This Dublin bungalow was transformed to create a bright space, while keeping its character


by Megan Burns
09th Apr 2024

Ryan+Lamb Architects gave this 1950s-style home a complete renovation to create a new layout, increase the ceiling height and improve its energy efficiency.

A Dublin home that was built around the 1960s, this bungalow had been largely untouched since then, and its owners contacted Ryan+Lamb Architects to bring it into the 21st century. 

However, as Laura Ayuso Nieto, associate & BIM manager at Ryan+Lamb Architects explains, they did not want to lose the character of the original building. 

“The detached, low lying bungalow, designed in an American suburban 1950s style had features and an aesthetic that we and our client wanted to retain,” she says. “These included deep roof overhangs, large expanses of glass capturing views of the expansive landscaping and distant hills.”

The main problems the renovation needed to address were the lack of insulation, low energy performance and poorly defined spaces. Laura explains that, “circulation took up a large percentage of the floor area and resulted in living spaces that did not make the most of the site and its orientation.”

Some of the key things the owners asked for in the design were lots of wall space for artwork, increased ceiling heights where possible, more open spaces but counterbalanced with some cosier spaces for reading, better planned and more spacious bathrooms and spaces that connected with the gardens and the changing light as the day passed on.

Taking all this into consideration, Ryan+Lamb Architects designed a large open plan kitchen, dining and living space in the centre of the house that had an increased ceiling height. This space separates the other entrance and living spaces to one side with bedrooms on the other. 

To the rear of the house, there was an existing secondary living space which was retained to cater for a live-in carer. A main aspect of the design was to reorient the house to the north west/ south east axis of the site, so that the central space made the most of the changing daylight throughout the day and connected with the garden.

As a nod to the original house, Laura explains, “We introduced bespoke joinery pieces into the design that have nuanced references to 1950s American interiors. Some of the wall hung units have pastel coloured Formica lining which is a nod to joinery of the time. Ceilings are both timber lined and open joisted which again, reference houses of this period.”

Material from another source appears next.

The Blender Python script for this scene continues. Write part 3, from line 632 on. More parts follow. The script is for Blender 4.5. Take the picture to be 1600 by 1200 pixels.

Because the owners wanted to highlight their extensive art collection, the walls were kept to muted tones, and simple, hardwearing materials were used throughout, such as oak flooring porcelain tiles, and bespoke joinery made with birch veneer plywood.

The result is a wonderfully serene space, full of light. “It’s calming, and a place people want to stay in,” Laura says. “It is warm, comfortable, light and airy. It connects with nature and gardens and beautifully captures views of the hills.”